A RAW DEAL…. There was arguably no way this budget fight was going to end well. In November, Americans elected the most conservative House majority in modern political history, and in December, Senate Republicans derailed an omnibus that would have funded the government through the end of the fiscal year.
Those two developments ensured a few things: (1) we’d see an ugly battle that could lead to a shutdown; (2) President Obama was going to have to compromise; and (3) the end result wouldn’t be pretty.
With that in mind, I’m not unsympathetic to those defending last night’s agreement from a Democratic perspective. Oliver Willis makes a compelling case, for example, that the White House did what it had to do to keep the government open, and “presided over a bipartisan result that avoided the attempt to scuttle women’s health issues and environmental concerns.”
That’s true. But I still can’t defend the deal on the merits.
Ezra Klein offers this tale of the tape.
The final compromise was $38.5 billion below 2010’s funding levels. That’s $78.5 billion below President Obama’s original budget proposal, which would’ve added $40 billion to 2010’s funding levels, and $6.5 billion below John Boehner’s original counteroffer, which would’ve subtracted $32 billion from 2010’s budget totals. In the end, the real negotiation was not between the Republicans and the Democrats, or even the Republicans and the White House. It was between John Boehner and the conservative wing of his party. And once that became clear, it turned out that Boehner’s original offer wasn’t even in the middle. It was slightly center-left.
Consider it this way: on Feb. 3, just nine weeks ago, the House Republican leadership unveiled their spending-cut plan, which would have cut $32 billion for the remainder of the fiscal year.
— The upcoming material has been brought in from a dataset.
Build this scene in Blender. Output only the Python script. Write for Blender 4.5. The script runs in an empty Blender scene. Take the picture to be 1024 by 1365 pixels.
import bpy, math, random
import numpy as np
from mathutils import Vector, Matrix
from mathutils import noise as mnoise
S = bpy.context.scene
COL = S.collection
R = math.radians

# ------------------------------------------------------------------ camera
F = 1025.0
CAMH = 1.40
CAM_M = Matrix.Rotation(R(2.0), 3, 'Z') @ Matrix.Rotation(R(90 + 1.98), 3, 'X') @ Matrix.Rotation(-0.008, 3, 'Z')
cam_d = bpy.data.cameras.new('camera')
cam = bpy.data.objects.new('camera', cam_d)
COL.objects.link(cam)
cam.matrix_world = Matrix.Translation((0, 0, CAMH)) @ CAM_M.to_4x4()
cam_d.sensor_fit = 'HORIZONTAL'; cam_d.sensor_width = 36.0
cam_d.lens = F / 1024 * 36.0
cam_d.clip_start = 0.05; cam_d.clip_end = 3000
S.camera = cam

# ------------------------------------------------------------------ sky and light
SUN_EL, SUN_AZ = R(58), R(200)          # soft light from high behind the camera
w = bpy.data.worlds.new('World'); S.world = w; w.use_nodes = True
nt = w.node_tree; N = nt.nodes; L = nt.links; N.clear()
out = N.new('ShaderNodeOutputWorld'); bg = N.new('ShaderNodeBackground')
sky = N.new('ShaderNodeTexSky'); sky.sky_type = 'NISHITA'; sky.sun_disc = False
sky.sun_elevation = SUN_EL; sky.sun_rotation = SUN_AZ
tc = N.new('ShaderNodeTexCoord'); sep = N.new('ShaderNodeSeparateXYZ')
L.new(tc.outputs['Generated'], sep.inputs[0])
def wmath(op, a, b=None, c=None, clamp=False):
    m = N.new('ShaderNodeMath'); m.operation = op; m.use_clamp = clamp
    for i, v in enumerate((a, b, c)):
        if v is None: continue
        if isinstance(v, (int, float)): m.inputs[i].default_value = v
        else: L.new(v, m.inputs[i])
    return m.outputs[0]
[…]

They acknowledged that this was far less than they’d promised during the campaign, but additional cuts, they said, were unrealistic. Democrats, at the time, thought this level of reductions was outrageous, and they were right. Indeed, the leadership’s plan was considered so severe, one report referred to the proposal as “the GOP Chainsaw Massacre.”
What’s more, the $32 billion offered by the GOP leadership two months ago was their opening bid. They expected to compromise from there, and their plan included no policy riders at all.
It seems ridiculous now, but if Democrats had, on that very day, accepted the House Republican leadership’s spending cuts right there on the spot, it would have been a better deal than the one we ended up with last night.
Of course, whether Dems agreed to $32 billion in cuts or $38.5 billion in cuts is only part of the larger dynamic here. At a more fundamental level, the question that mattered most — with a weak economy and high unemployment, whose bright idea was it to scrap public investment and take billions out of the economy? — was never even asked. Because Dems flubbed the debate from the outset, the entire discussion ignored job creation, leading to a fight that boiled down to “a lot of cuts vs. a whole lot of cuts.”
I realize Dems were left in an untenable position: allow a shutdown that would hurt the economy or accept spending cuts that would hurt the economy. Republicans, and the voters who mistakenly gave Republicans considerable power and influence, came up with the misguided agenda and relied on a hostage strategy that tends to work for them.
But those realizations don’t change the relative strength of the deal, or lack thereof. I’m glad the shutdown was averted, but I’m trying to think of a way to defend the budget agreement on the merits, and nothing comes to mind.